水鏡の季節はどうしても天気予報が気になります。iPhoneのお天気アプリを立ち上げて、夕刻の天気をチェックすることしきり。けれど、どのお天気アプリも予報は同じで、17時からは曇りですの一点張り。どうして一番美味しい時間帯に限って曇りなのかと問いただしたい気分なのですが、そんなことを言っても肝心の空模様は変わりそうにありません。
本谷の棚田。山の高台に位置するその棚田は枚数は少ないのですが、瀬戸内海とそれに浮かぶ島々が一望できる眺望が魅力的なロケーションです。昨日訪れた際に水が張っていることは確認済みであとはワタシの気分次第なのですが、水鏡フェチのワタシとしては「行かない」という選択肢はあり得ませんでした。それは例え天気が優れないとしても。
17時過ぎ。またちょっと到着が早かったようです。昨日は先客が一名いらっしゃったのですが、今日は今のところ貸し切りの模様。最初は車の中で仮眠でもと思っていたのですが、あまりにも海が綺麗だったので機材チェックも兼ねて少し撮ってみることにしました。




太陽は相変わらず雲の中。けれど、それが逆にいい塩梅。ソフトフィルターをかけたような優しい光が海を照らして、ゆらゆらと煌めく海原は夢心地。シャッターを押す指も自然と軽やかで、もうすでにかなりの枚数を撮ったような気がします。そして、ここでカスタム強めのハンターカブ(?)に乗ったお兄さんが颯爽と登場。さて、綺麗に染まるといいのですが。


時刻は18時。未だに姿を現さない太陽は相変わらずソフトフィルターの向こう側。三脚を立てて待つワタシはいつもの構図でその時を狙うのですが、ファインダーに映るのは夕暮れの色に染まる様子のない棚田の風景。とはいえ、この情景だけでも十分なほど美しいと思えるのです。

18時30分。消える光と淡く淡く申し訳なさげに染まる空。「もうこれ以上は無理かもね。さて、帰りますか。」と、カメラとレンズをバッグに仕舞うのですが、何故か後ろ髪引かれる思い。カスタムカブのお兄さんも粘ってるようなので、もう少しだけ待ってみることにしました。
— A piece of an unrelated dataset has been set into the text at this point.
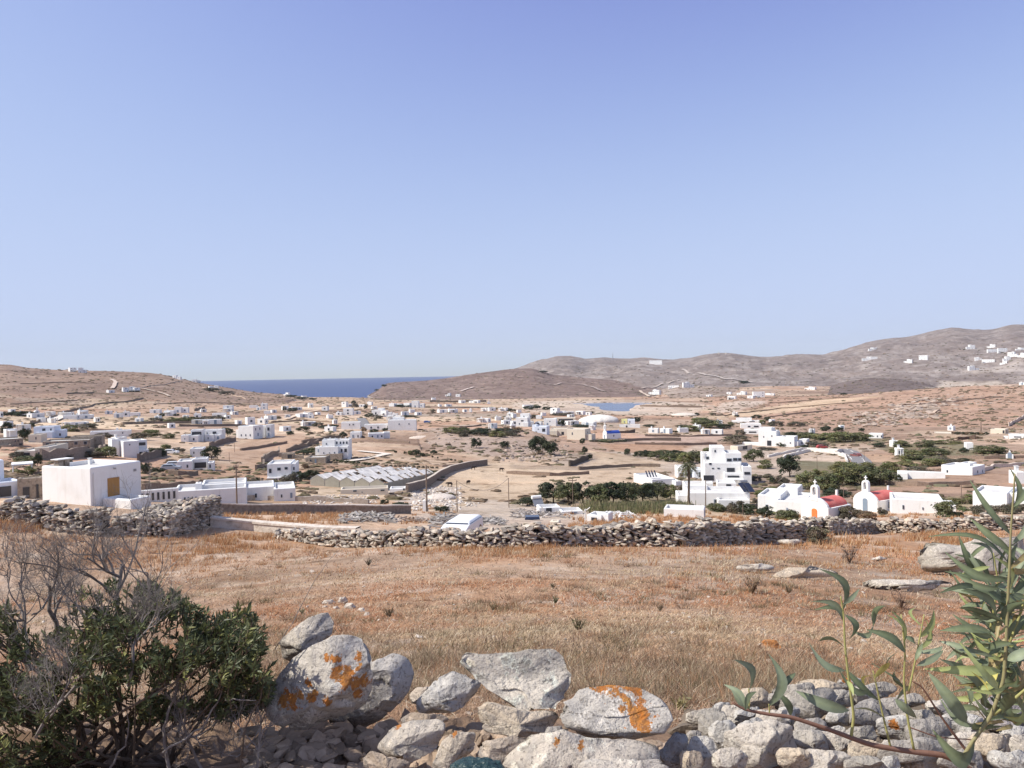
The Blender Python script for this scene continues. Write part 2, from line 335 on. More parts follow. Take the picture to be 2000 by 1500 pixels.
# ---------------------------------------------------------------- terrain
def srt(*c): return tuple(((v/255.)**2.2) for v in c)
TAN = (.52, .365, .25); GOLD = (.60, .44, .285); ORANGE = (.43, .24, .135); MAUVE = (.27, .19, .155); BROWN = (.36, .235, .16)
FIELDS = [  # ground cover patches: outline, colour
 ([(870, 905), (960, 902), (1130, 918), (1300, 908), (1280, 945), (1150, 948), (1060, 950), (1010, 975), (930, 962), (860, 955)], GOLD),
 ([(1150, 878), (1230, 890), (1300, 905), (1260, 912), (1130, 912), (1150, 900)], GOLD),
 ([(1000, 905), (1120, 915), (1260, 914), (1120, 922), (1000, 915)], (.33, .24, .17)),
 ([(1150, 868), (1240, 868), (1370, 872), (1330, 885), (1200, 882)], ORANGE),
 ([(1250, 850), (1420, 852), (1410, 866), (1250, 862)], (.5, .34, .26)),
 ([(1380, 812), (1500, 796), (1620, 779), (1740, 772), (1640, 788), (1500, 808), (1420, 818)], (.66, .48, .30)),
 ([(500, 850), (600, 845), (600, 880), (520, 905), (440, 900), (430, 880)], (.44, .27, .17)),
 ([(290, 920), (500, 900), (520, 940), (300, 948)], (.46, .28, .17)),
 ([(600, 905), (800, 912), (700, 925), (600, 920)], (.36, .2, .12)),
 ([(410, 965), (800, 975), (800, 993), (410, 990)], (.42, .25, .14)),
 ([(1660, 885), (1790, 890), (1780, 905), (1690, 903)], (.52, .33, .20)),
 ([(1560, 885), (1650, 887), (1640, 908), (1560, 905)], (.62, .48, .36)),
 ([(1700, 925), (2000, 925), (2000, 960), (1750, 965), (1640, 945)], (.44, .27, .17)),
 ([(0, 818), (110, 812), (100, 825), (0, 828)], GOLD),
 ([(280, 835), (420, 828), (460, 832), (400, 838)], (.42, .27, .19)),
 ([(1000, 783), (1140, 784), (1280, 784), (1380, 790), (1370, 808), (1240, 812), (1100, 806), (1010, 800)], (.62, .5, .39)),
 ([(1385, 806), (1400, 790), (1500, 783), (1490, 793), (1430, 806)], (.56, .45, .36)),
 ([(800, 842), (900, 832), (1000, 850), (1090, 880), (1080, 895), (950, 890), (860, 865)], (.43, .32, .25)),
 ([(740, 955), (880, 950), (900, 985), (780, 985)], (.56, .47, .4)),
 ([(950, 975), (1140, 985), (1260, 1010), (1150, 1035), (900, 1030), (820, 1010), (880, 990)], (.5, .41, .33)),
 ([(1120, 1025), (1300, 1000), (1560, 1015), (1560, 1030), (1100, 1045)], (.48, .24, .10)),
 ([(1350, 870), (1500, 872), (1640, 905), (1500, 950), (1420, 960), (1300, 950), (1290, 905)], (.5, .39, .3)),
 ([(140, 805), (260, 790), (400, 790), (620, 800), (400, 800), (200, 815)], (.5, .33, .22)),
 ([(700, 825), (830, 840), (820, 850), (700, 860), (640, 860)], (.46, .31, .21)),
 ([(590, 775), (700, 776), (760, 790), (620, 790)], (.55, .38, .24)),
 ([(680, 870), (860, 880), (960, 900), (900, 905), (780, 885), (690, 890)], (.48, .3, .19)),
 ([(1880, 720), (2000, 700), (2000, 730), (1900, 730)], (.5, .42, .36)),
 ([(1830, 745), (1960, 745), (1930, 757), (1840, 757)], (.6, .5, .4)),
]
GREENS = [([(1560, 900), (1750, 905), (1760, 950), (1560, 950)], (.13, .13, .06)), ([(1740, 870), (1900, 865), (1950, 885), (1850, 905), (1740, 900)], (.17, .16, .08)),
          ([(1530, 845), (1720, 850), (1720, 865), (1530, 868)], (.15, .14, .07)), ([(1060, 965), (1330, 960), (1330, 990), (1150, 995), (1050, 985)], (.22, .19, .1)),
          ([(300, 818), (440, 820), (430, 830), (300, 826)], (.2, .17, .11)), ([(1750, 975), (1900, 970), (1900, 990), (1760, 995)], (.2, .17, .09))]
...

なんかきた。なんかきましたよ。海面にゆらゆらと夕日の輝き。慌ててカメラを準備して望遠ズームで狙います。そして、ついに登場した太陽は思いもかけずドラマティック。ありったけの輝きを見せつけながら足早に山陰に落ちてゆくのでした。もちろんその後の数分もほろ酔い加減のいい色で、結局はいつものようにどっぷりと日が暮れるまで居残ったのでした。ただ、この日はカスタムカブのお兄さんとふたりで、ですが。